= Set problem =
Beginning with the first line, set down every line through the one containing "socket((2.120, -.0005, .893), 0, 'white", exactly as it appears, but not the pictures.

********

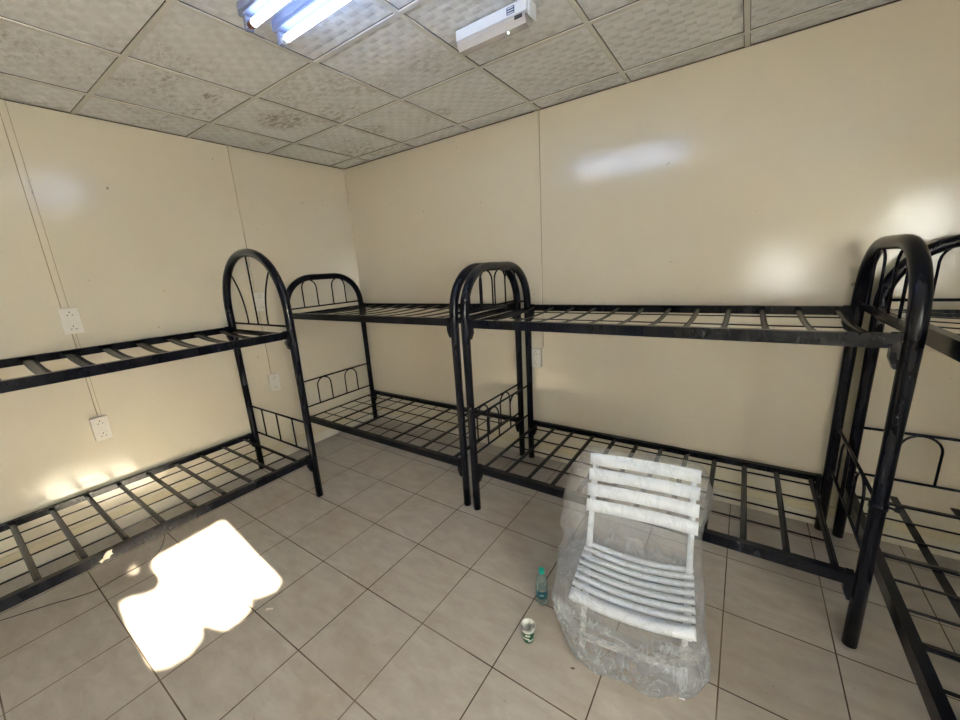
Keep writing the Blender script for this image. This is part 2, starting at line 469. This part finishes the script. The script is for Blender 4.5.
socket((2.120, -.0005, .893), 0, 'white double socket on the back wall below the upper bunk')

# ------------------------------------------------------------------ ceiling lights
def batten(xb, y, label):
    r = thing('tube_light', label, 'light', (xb, y, H - .004), 0, 'lit fluorescent tube lights')
    bm = bmesh.new(); box(bm, 0, 1.22, -.024, .024, -.038, 0, bev=.004)
    box(bm, .02, 1.20, -.032, -.0242, -.026, -.003)
    obj('batten_body', bm, M['batten'], r)
    for x0 in (.012, 1.186):
        bm = bmesh.new(); box(bm, x0, x0 + .022, -.015, .015, -.088, -.0385, bev=.003)
        obj('lamp_holder', bm, M['batten'], r)
    bm = bmesh.new(); tube(bm, [(.062, 0, -.071), (1.158, 0, -.071)], .0135, 16)
    tb = obj('lamp_tube', bm, M['tube'], r)
    for x0 in (.0345, 1.1585):
        bm = bmesh.new(); tube(bm, [(x0, 0, -.071), (x0 + .027, 0, -.071)], .0140, 16)
        obj('tube_cap', bm, M['brown'] if (y < -1.7 and x0 < .1) else M['white'], tb)
    return r
batten(1.735, -1.775, 'lit tube light nearer the top frame edge, with a brown end cap')
batten(1.735, -1.640, 'lit tube light with white end cap, nearer the back wall of the two')

r = thing('emergency_light', 'unlit white emergency light box fixed flat to the ceiling tiles', 'emergency light', (2.285, -1.11, H - .004))
bm = bmesh.new(); box(bm, 0, .36, 0, .085, -.042, 0, bev=.004)
obj('housing', bm, M['white'], r)
bm = bmesh.new()
prof = [(0.004, -.0425), (.004, -.060), (.016, -.080), (.050, -.084), (.074, -.070), (.081, -.0425)]
a = [bm.verts.new((.004, y, z)) for y, z in prof]; b = [bm.verts.new((.350, y, z)) for y, z in prof]
for i in range(6):
    j = (i + 1) % 6; bm.faces.new([a[i], a[j], b[j], b[i]])
bm.faces.new(a); bm.faces.new(b)
df_ = obj('diffuser', bm, M['greyplastic'], r)
bm = bmesh.new(); box(bm, .268, .305, -.0012, -.0001, -.036, -.010); 
obj('rating_label', bm, M['bluegrey'], r)
bm = bmesh.new()
for k in range(3): box(bm, .272, .301, -.0020, -.0013, -.034 + k * .009, -.031 + k * .009)
obj('label_print', bm, M['white'], r)
bm = bmesh.new(); box(bm, .302, .338, .0008, .0035, -.062, -.048, bev=.001)
obj('maker_badge', bm, M['dark'], df_)
bm = bmesh.new(); tube(bm, [(.262, .020, -.083), (.262, .020, -.089)], .004, 10)
obj('indicator_lamp', bm, M['led'], df_)
bm = bmesh.new(); box(bm, .3605, .372, .012, .072, -.060, -.004, bev=.003)
obj('end_cover', bm, M['white'], r)

# ------------------------------------------------------------------ bunk beds
def arch_pts(hw, z0, a, b, expo, n=14):
    """post - arch - post centre line in the y,z plane"""
    P = [(-hw, .003), (-hw, .40), (-hw, .9), (-hw, z0 - .05)]
    for k in range(n + 1):
        th = PI / 2 * k / n
        c = math.cos(th) ** (2 / expo); s = math.sin(th) ** (2 / expo)
        P.append((-hw + a - a * c, z0 + b * s))
    if a < hw - 1e-3: P.append((0, z0 + b))
    Q = [(-y, z) for y, z in P[::-1]]
    if abs(Q[0][0]) < 1e-4 and abs(P[-1][0]) < 1e-4: Q = Q[1:]
    return P + Q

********

= Answer to the problem =
Keep writing the Blender script for this image. This is part 2, starting at line 469. This part finishes the script. The script is for Blender 4.5.
socket((2.120, -.0005, .893), 0, 'white double socket on the back wall below the upper bunk')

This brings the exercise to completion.